(137b) Enhanced Performance of Thin Film Composite Forward Osmosis Membranes with Green Synthesized Graphene Quantum Dots

The main drawbacks in forward osmosis (FO) process include high specific reverse solute flux (SRSF), reduced water flux, as well as fouling of membranes. In the current study, these challenges were addressed by the addition of graphene quantum dots (GQDs) obtained from a green sustainable source, in the selective layer of the thin film composite membranes, which were supported with an innovative polyethersulfone nanofiber support layer.

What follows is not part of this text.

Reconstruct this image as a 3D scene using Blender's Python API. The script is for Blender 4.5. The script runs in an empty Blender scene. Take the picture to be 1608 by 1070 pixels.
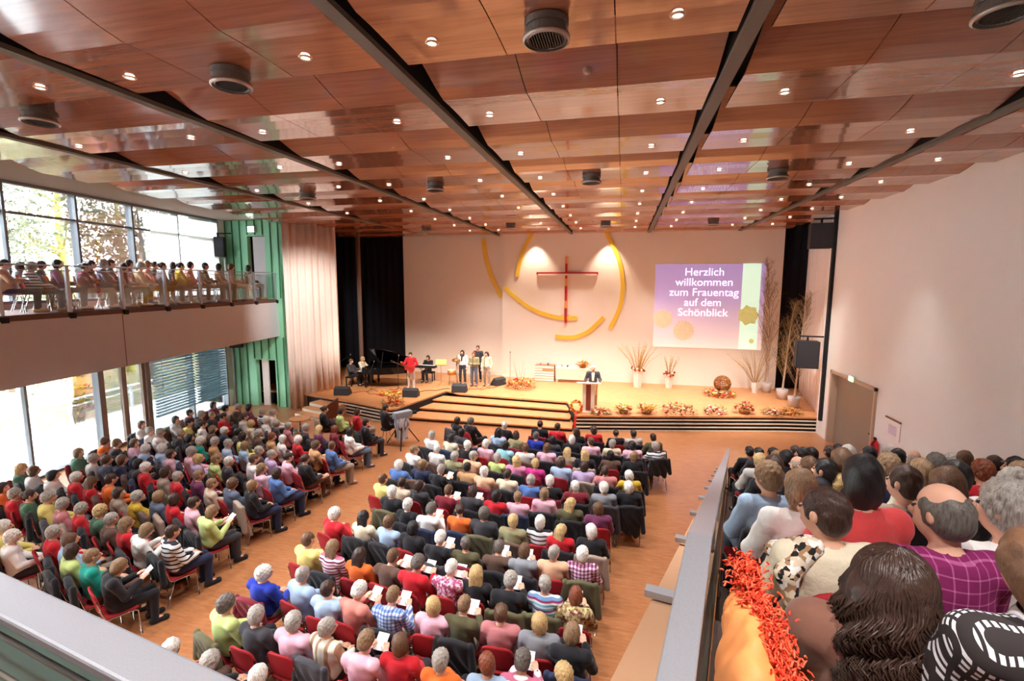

Eucalyptus tree leaves were used to prepare GQDs by following a simple hydrothermal technique which required just distilled water, and there was no requirement for reducing agents or any organic solvents. The advanced solution blow spinning technology was employed for the preparation of the nanofiber support. The GQDs were incorporated in the selective later during the interfacial polymerization process to make thin film nanocomposite membrane and different characterizations were performed to confirm the formation of GQDs as well as its successful incorporation within the polyamide selective layer. These novel membranes have been tested for their performance in the FO process. To the best of our knowledge, this is the initial research work that reported the ultra high water flux as well as antifouling ability of the solution blown spun nanofiber-supported thin-film composite membranes. The effect of different GQDs concentrations on the performance of forward osmosis membrane, its long-term FO testing, effectiveness in cleaning, as well as its organic fouling resistance were examined. The performance of the thin film composite membrane in FO process was enhanced with the incorporation of 0.05 wt.% concentration of GQDs. Overall, the current work established that these advanced membranes showed a super high water flux of 3526 L/m²h, low SRSF of 7.46 g/m²h, better salt rejection as well as better antifouling performance in the forward osmosis process. These membranes have high potential for the scale-up of FO process.